I feel enormously guilty about that. My family’s very well off, but here I am, talking about the Asian American experience like my life is some struggle of epic proportions. It’s not. I’m not going to say it is.

Yet that model minority myth is going to follow me around for the rest of my life. Asian Americans are less likely to be promoted to higher positions and are unlikely to be seen as authoritative figures because of the stereotypes of them as quiet.

It is not as simple as Asians “having it good,” especially compared to other racial minorities. Some people have begun arguing that Asians shouldn’t be complaining because they’re better off. What do we have to complain about? Cathy Park Hong wrote, “The lie that Asians have it good is so insidious that even now as I write, I’m shadowed by doubt that I didn’t have it bad compared to others. But racial trauma is not a competitive sport.”
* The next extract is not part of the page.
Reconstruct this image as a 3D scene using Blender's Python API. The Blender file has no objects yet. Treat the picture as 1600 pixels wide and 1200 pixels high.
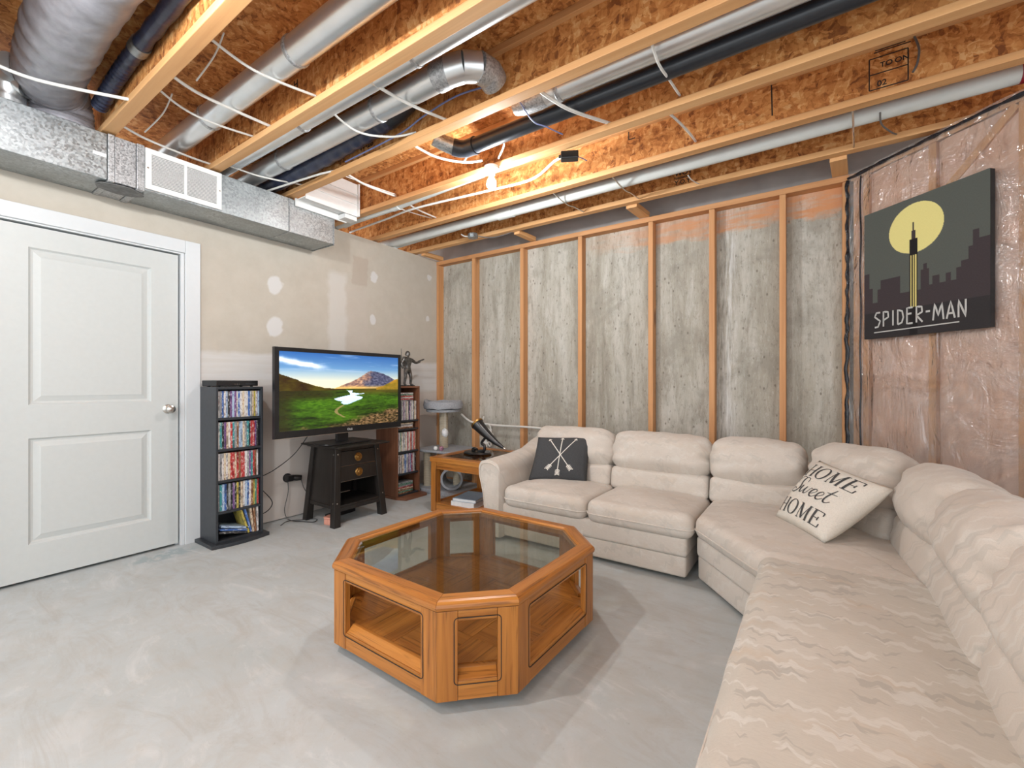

America is not white anymore. Maybe it never was but it’s certainly getting far more Asian. Between 2000 and 2019, the Asian American population grew by 81 percent.  As people become more and more exposed to Asian Americans, tolerance expands, and we can see a hopefully brighter future ahead.

And yes, today is bleak. There’s been a rash of hate crimes against Asian Americans, particularly East Asian people. To this, there is no solution. There is no rationale. But the community is standing up for itself. There is still hope. So long as we keep going, so long as we keep pushing, there is hope.

I have to return to the question: What does it mean to be Asian American?

I think it means whatever we want it to. I am Asian American, and I am proud of it. What else is there to do but be proud of it?

I am more than a stereotype, and I am more than a caricature. I am not the model because people are not models. Chinese American writer Eric Liu once asked us to consider assimilation and adaptation as not a loss, but a gain of new ideas and traditions. 

Adapting to America does not mean we are less Asian. It just means we are American. And maybe I don’t like the country all that much, but I was born here. I was raised here. I speak American English. I am a product of this country. I am still a product of Asia, too.